Following a procedural sitting on 4 October, Egypt’s parliament will begin its second session on Sunday where elections will take place for top parliamentary committee positions.
According to parliament's internal bylaws, MPs meet at the beginning of each legislative season to elect the senior members of parliament's 25 committees.
Parliament's schedule of debates announced Saturday show that the plenary session on Sunday will be adjourned early so that MPs can elect senior members of the 25 committees, with one head, two deputies, and one secretary-general for each committee.
The results will be officially declared in a plenary session Monday morning.
On Thursday, MPs who wish to become members of certain committees registered their names. Each MP can join no more than two committees, and MPs have already begun jockeying for leading committee posts.

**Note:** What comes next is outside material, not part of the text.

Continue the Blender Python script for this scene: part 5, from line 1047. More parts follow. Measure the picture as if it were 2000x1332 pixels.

The pro-government parliamentary bloc Support Egypt will meet Saturday evening to name its candidates for the senior committee posts.
The head of the bloc Mohamed El-Sewedi told reporters Saturday that many of its members are looking to become committee heads.

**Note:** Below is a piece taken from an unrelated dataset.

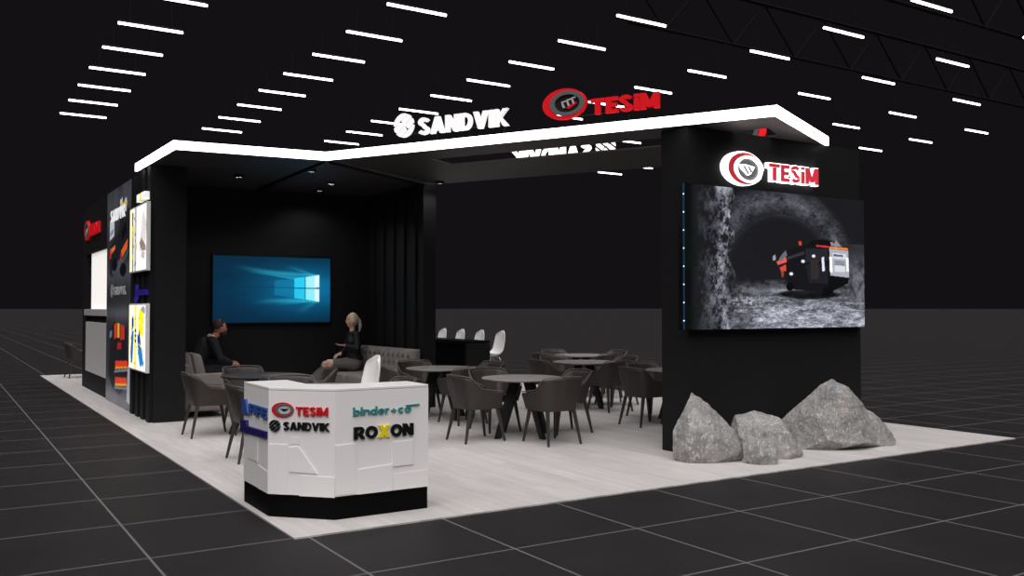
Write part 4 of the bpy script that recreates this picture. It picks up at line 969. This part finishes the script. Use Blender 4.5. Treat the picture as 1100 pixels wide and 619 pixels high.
o = b.build('trousers', M['suit'], mn); remesh(o, .009)
for s in 'LR': b = MB(); b.cap(J['a'+s]-W(.03, 0, .055), J['t'+s], .050, .036); b.build('shoe', M['black'], mn, smooth=True)
mb = MB(); nk = J['neck']; mb.tube([nk+W(-.045, 0, -.035), nk+W(-.02, 0, .01)], [.082, .066], 20, caps=False); o = mb.build('collar', M['collar'], mn, smooth=True)
apply_mods(o, [('SOLIDIFY', dict(thickness=.008))])
for s in 'LR': mb = MB(); a, c = J['e'+s], J['w'+s]; mb.tube([a*.10+c*.90, c], [.036, .034], 14); mb.build('cuff', M['collar'], mn, smooth=True)
hc = J['head']
b = MB(); b.ell(hc+W(-.018, 0, .026), (.108, .088, .122), 32, 20, fn=lambda u, p: p*(.84 if (u.x > .52 and u.z < .45) or u.z < -.45 else 1.0)); o = b.build('hair', M['brown'], mn, smooth=True); remesh(o, .006, 6)
b = MB(); b.ell(hc+W(.026, 0, -.075), (.082, .070, .056), 24, 16); o = b.build('beard', M['brown'], mn, smooth=True)
for s in (-1, 1):
    b = MB(); b.ell(hc+Rh @ Vector((.086, .030*s, .014)), (.008, .013, .007), 10, 8); b.build('eye', M['eye'], mn, smooth=True)

# ================================================================== ROCKS
# every rock: hull points (u along camera-right axis of the wall, w = depth, z) around a base point
R_ = Vector((.845, -.534, 0)); Fw = Vector((.534, .845, 0))
def rock(base, pts, seed, label, amp=.014):
    bm = bmesh.new()
    for (u, w_, z) in pts: bm.verts.new(R_*u+Fw*w_+Vector((0, 0, z)))
    r = bmesh.ops.convex_hull(bm, input=bm.verts); bmesh.ops.delete(bm, geom=[v for v in r['geom_interior'] if isinstance(v, bmesh.types.BMVert)], context='VERTS')
    rr = random.Random(seed*11); cen = sum((v.co for v in bm.verts), Vector())/len(bm.verts)
    for k in range(9):
        dn = Vector((rr.uniform(-.9, .5), rr.uniform(-1.2, -.2), rr.uniform(-.5, .45))).normalized(); hs = max((v.co-cen).dot(dn) for v in bm.verts)
        bmesh.ops.bisect_plane(bm, geom=bm.verts[:]+bm.edges[:]+bm.faces[:], dist=1e-5, plane_co=cen+dn*hs*rr.uniform(.78, .92), plane_no=dn, clear_outer=True)
        be = [e for e in bm.edges if e.is_boundary]
        if be: bmesh.ops.contextual_create(bm, geom=be)
    bmesh.ops.triangulate(bm, faces=bm.faces)
    for it in range(6):
        es = [e for e in bm.edges if e.calc_length() > .026]
        if not es: break
        bmesh.ops.subdivide_edges(bm, edges=es, cuts=1, use_grid_fill=True); bmesh.ops.triangulate(bm, faces=bm.faces)
    bmesh.ops.smooth_vert(bm, verts=bm.verts, factor=.08, use_axis_x=True, use_axis_y=True, use_axis_z=True)
    bm.normal_update(); off = Vector((seed*3.1, seed*1.7, seed))
    for v in bm.verts:
        p = v.co+off; rid = 1-abs(noise.noise(p*4.2))*2
        vo = noise.voronoi(p*6.5)[0]; d = noise.fractal(p*2.6, 1.0, 2.0, 3)*amp*.7+(min(.35, vo[1]-vo[0])-.2)*amp*1.3+rid*amp*.25+noise.fractal(p*16, 1., 2., 3)*amp*.35
        v.co += v.normal*d
        if v.co.z < 0: v.co.z = 0
        if base[1]+v.co.y > 1.205 and base[0]+v.co.x < 7.97: v.co.y = 1.205-base[1]
    me = bpy.data.meshes.new('rock'); bm.to_mesh(me); bm.free(); me.materials.append(M['rock'])
    o = bpy.data.objects.new('rock', me); COL.objects.link(o); o.location = (base[0], base[1], FZ); tag(o, label, 'rock', 'grey display boulders below the screen')
ROCKS = [
    ((4.82, .86), [(-.33, .0, .05), (-.28, -.05, .0), (-.33, .05, .30), (-.20, .0, .58), (-.12, .05, .72), (-.02, .02, .66), (.14, .05, .48), (.33, .02, .32), (.44, .0, .12), (.44, .05, 0), (-.1, -.28, .0), (-.16, -.27, .18), (.2, -.25, .0), (.15, -.22, .20), (-.05, .25, .5), (-.2, .28, 0), (.35, .25, 0), (-.05, -.12, .52)], 1, 'left boulder, tall with a pointed top, at the wall corner'),
    ((5.46, .72), [(-.20, .12, .45), (-.26, .1, .3), (.02, .1, .50), (.28, .05, .42), (.50, .0, .22), (.55, -.04, .06), (.50, .05, 0), (-.28, .05, 0), (-.2, .3, 0), (.4, .3, 0), (.0, .25, .42), (.1, -.16, .26), (.2, -.2, 0), (.42, -.18, 0), (.35, -.15, .2), (-.15, -.15, 0), (-.2, -.1, .3)], 2, 'long low boulder between the pointed one and the largest'),
    ((5.22, .40), [(-.20, 0, .04), (-.20, .02, .20), (-.06, .0, .45), (.05, .0, .36), (.18, .0, .14), (.23, 0, 0), (-.1, -.12, 0), (.12, -.13, 0), (-.08, -.10, .18), (-.1, .15, 0), (.1, .15, .0), (-.03, .12, .3), (-.15, -.05, 0)], 3, 'smallest boulder, in front of the long low one'),
    ((6.73, .66), [(-.62, .12, .30), (-.66, .1, 0), (-.36, .1, .55), (-.16, .05, .74), (-.02, .08, .80), (.18, .08, .70), (.36, .1, .50), (.50, .12, .20), (.55, .1, 0), (-.25, -.28, .0), (.18, -.26, .10), (.1, -.26, 0), (-.22, -.24, .35), (.15, -.2, .5), (-.02, -.12, .72), (-.5, .3, 0), (.4, .32, 0), (.0, .3, .62), (-.5, -.1, .1)], 4, 'largest boulder with the highest peak, right of centre'),
    ((7.36, .60), [(-.30, 0, .05), (-.26, .02, .30), (-.12, .05, .43), (.0, .02, .38), (.14, .0, .24), (.28, -.02, .06), (.30, 0, 0), (-.28, -.05, 0), (-.1, -.2, 0), (.15, -.18, 0), (-.08, -.14, .3), (-.1, .22, 0), (.2, .2, 0), (-.05, .18, .42)], 5, 'rightmost boulder leaning against the largest one'),
]
for a in ROCKS: rock(*a)

# ================================================================== LIGHT, WORLD, CAMERA
sun = bpy.data.lights.new('hall_fill_sun', 'SUN'); sun.energy = 3.65; sun.angle = math.radians(80); sun.color = (1, .975, .965)  # soft sun added in place of the hall's ambient light
so = bpy.data.objects.new('hall_fill_sun', sun); COL.objects.link(so)
dv = Vector((.26, .44, -1.0)); so.rotation_euler = dv.to_track_quat('-Z', 'Y').to_euler(); so.location = (0, -8, 12)
W_ = bpy.data.worlds.new('dark_hall'); SC.world = W_; W_.use_nodes = True
W_.node_tree.nodes['Background'].inputs[0].default_value = (*lin('#131114'), 1); W_.node_tree.nodes['Background'].inputs[1].default_value = 1.
cam = bpy.data.cameras.new('camera'); co = bpy.data.objects.new('camera', cam); COL.objects.link(co)
cam.sensor_width = 36; cam.lens = 980/1100*36; cam.clip_end = 3000; cam.clip_start = .05
co.location = (-2.18159, -6.35061, 1.65); co.rotation_euler = (PI/2+math.radians(1.2568), 0, math.radians(-32.3134))
SC.camera = co
SC.view_settings.view_transform = 'Standard'; SC.view_settings.look = 'None'; SC.view_settings.exposure = 0; SC.view_settings.gamma = 1; SC.view_settings.use_curve_mapping = False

“We will review all the names and see who performed well in the first session and who was not up to expectations,” said El-Sewedi.
Parliament's Human Rights Committee is expected to see a major shake-up. Its chairman Anwar El-Sadat, the head of the Reform and Development Party, resigned a week before the end of parliament's first session last August.
El-Sadat's resignation came after parliament speaker Ali Abdel-Aal joined a number of MPs in accusing him of seeking to promote “Western agendas.”
In a statement to reporters on 30 August, Sadat said he had tendered his resignation "because of lack of cooperation from parliament's speaker, secretariat-general and the government in responding to memorandums submitted by the Human Rights Committee aimed at addressing complaints raised by citizens, as well as “parliament's failure to communicate with the outside world over implementing Egypt's international commitments and defending its image abroad.”
Mahmoud Makhaleef, the Committee's current deputy head, told MPs that he intends to stand for the post of head of the Human Rights Committee.
However, Makhaleef is an independent MP who lacks backing from the Support Egypt bloc. Makhaleef told reporters he has high hopes that his good performance in the first session and his stance against El-Sadat's “Western agendas” will be enough for MPs to elect him as the committee's new head.
Two other MPs from rival political parties – Akram Qortam, the chairman of the Conservative Party, and Alaa Abed, parliamentary spokesman of the Free Egyptians Party – also announced that their intention to run.
Rumours are also circulating that El-Sadat will run again and that he has support among many of the committee's members who approved of his policy based on reinforcing relations with Western human rights organisations.
The Support Egypt bloc surprised all on Saturday by announcing that it will support re-electing Bahaaeddin Abu Shoqa, an appointed MP and secretary-general of the Wafd Party, as head of the committee of legislative and constitutional affairs.
The bloc's parliamentary spokesman Alaa Abdel-Moneim, who announced last week that he would compete against Abu Shoqa, said on Saturday that he has decided to withdraw, opting instead to support Abu Shoqa.
High-profile MPs Saad El-Gammal and Kamal Amer are expected to be re-elected again as heads of the Arab Affairs Committee and the National Security Committee.
El-Gammal, a leading founder of the Support Egypt bloc, is well-known for his anti-Western positions. As head of the Arab Affairs Committee, El-Gammal issued a series of fiery statements where he made call for former US president George W. Bush and former UK prime minister Tony Blair be put on trial for war crimes for “masterminding the destructive war against Iraq.”
El-Gammal also seized an Arab parliamentary meeting in Sharm El-Sheikh last week to describe the new JASTA law, issued by the US congress this month, as reflecting “American bullying in its best form.”
Kamal Amer, the former head of military intelligence and parliamentary spokesman of the pro-government Guardians of the Nation Party, is also expected to be re-elected as chairman of the Defence and National Security Committee.
Some sources say the leading members of other parliamentary committees, especially those in charge of economic portfolios, are expected to change.
The two committees on foreign relations and African relations are expected to see stiff competition among MPs.
Former foreign minister Mohamed El-Orabi told reporters that he has high hopes that Support Egypt will back his re-election bid.
Some sources say businessman Ahmed Said, former head of the Free Egyptians Party, intends to stand against El-Orabi.
Said played a role last summer in containing tension with the European Union over Egypt's human rights record and the January murder of Italian student Giulio Regeni in Cairo.
Some also expect that independent MP Mostafa El-Guindi will be elected head of the African Affairs Committee instead of former intelligence officer and member of the Free Egyptians Party Hatem Patshat.
El-Guindi has wide-ranging communications with African countries, especially Ethiopia, whose relations with Egypt has been strained due to its plan to build a dam on a tributary to the River Nile.
El-Guindi led many parliamentary and popular delegations to Ethiopia to help contain tensions with Egypt.